Although not directly related to itourist?, the following passage specifically relates to some of the ideas raised in Excerpt 3: Aoife Mac Namara, ‘An Interview with Paul Antick: Opportunism, Ideology and Photography’ in Aoife Mac Namara, Bungalow Blitz (Walter Phillips Gallery, Banff, 2006)

...During my second trip to Donegal I revisited Fintra, a self-build, Hacienda style bungalow on the outskirts of Killybegs, and showed Rosalyn Murray a selection of images taken during my first trip. After a while it became clear to me that she was not pleased with the results. Because I felt rather concerned about this – which is to say embarrassed – and was therefore reluctant to discuss it further, I steered the conversation away from the photographs and, in doing so, somehow managed to secure another appointment to take more photographs later that week. When I returned, however, Rosalyn politely informed me that, whilst it would be fine for me to photograph the living room and / or the kitchen, she did not think there was much point in my taking anymore photographs of herself or her husband, Brendan, because, as she said, ‘we don’t photograph very well’ . It was a sign of graciousness on her part perhaps, that rather than hold me directly responsible for the disappointing pictures I had taken several weeks earlier, she instead chose to displace responsibility for their ‘failure’ onto herself and her husband. In other words, the photographs were disappointing, not because I was a ‘bad’ photographer, but because they were ‘bad’ subjects.

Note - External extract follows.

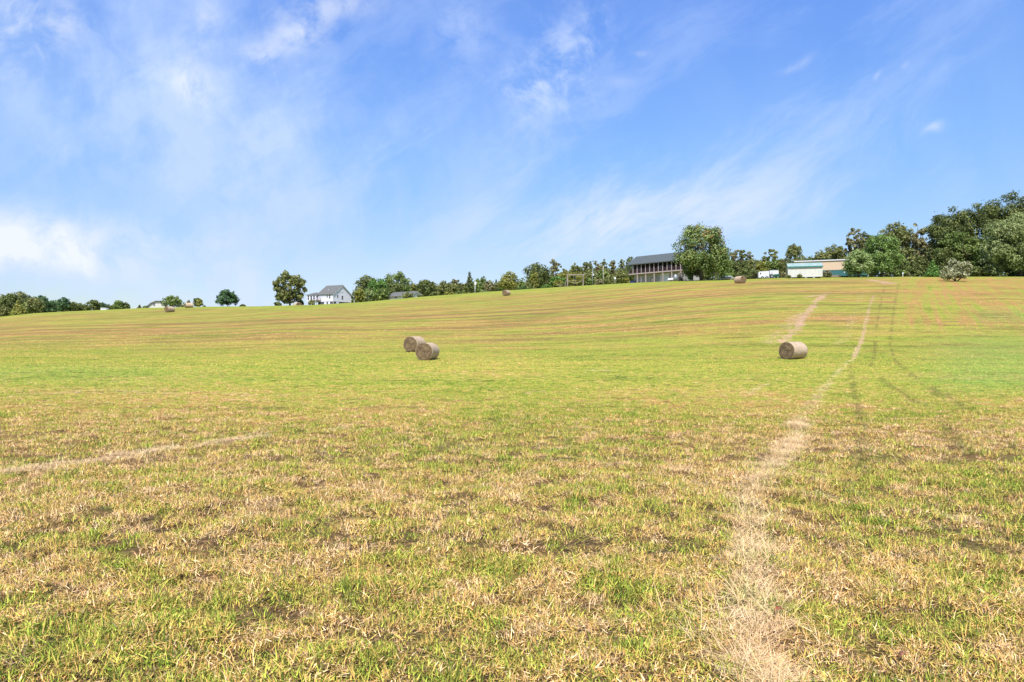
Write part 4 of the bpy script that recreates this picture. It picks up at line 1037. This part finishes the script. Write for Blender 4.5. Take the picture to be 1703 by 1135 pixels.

Of course, I could have pointed out that I was responsible, because it was I who had instructed them to assume such ‘ridiculous’ poses in the first place, but I chose not to. First, because I sensed that Rosalyn was well aware of my ‘shortcomings’ in this respect and second, because even if she was not I thought it unlikely, as a result of my producing such ‘poor’ images, that she would allow me to do the same thing again. Thus, although my status as a professional remained intact, by virtue, perhaps, of the photographs’ technically accomplished nature – something Rosalyn remarked upon – and despite the self deprecating mode of address employed by Rosalyn, clearly the extent to which she felt she could trust me to represent herself and her husband in accordance with their – or her – own fantasies about the ways in which they ‘should’ be represented, was irrevocably undermined.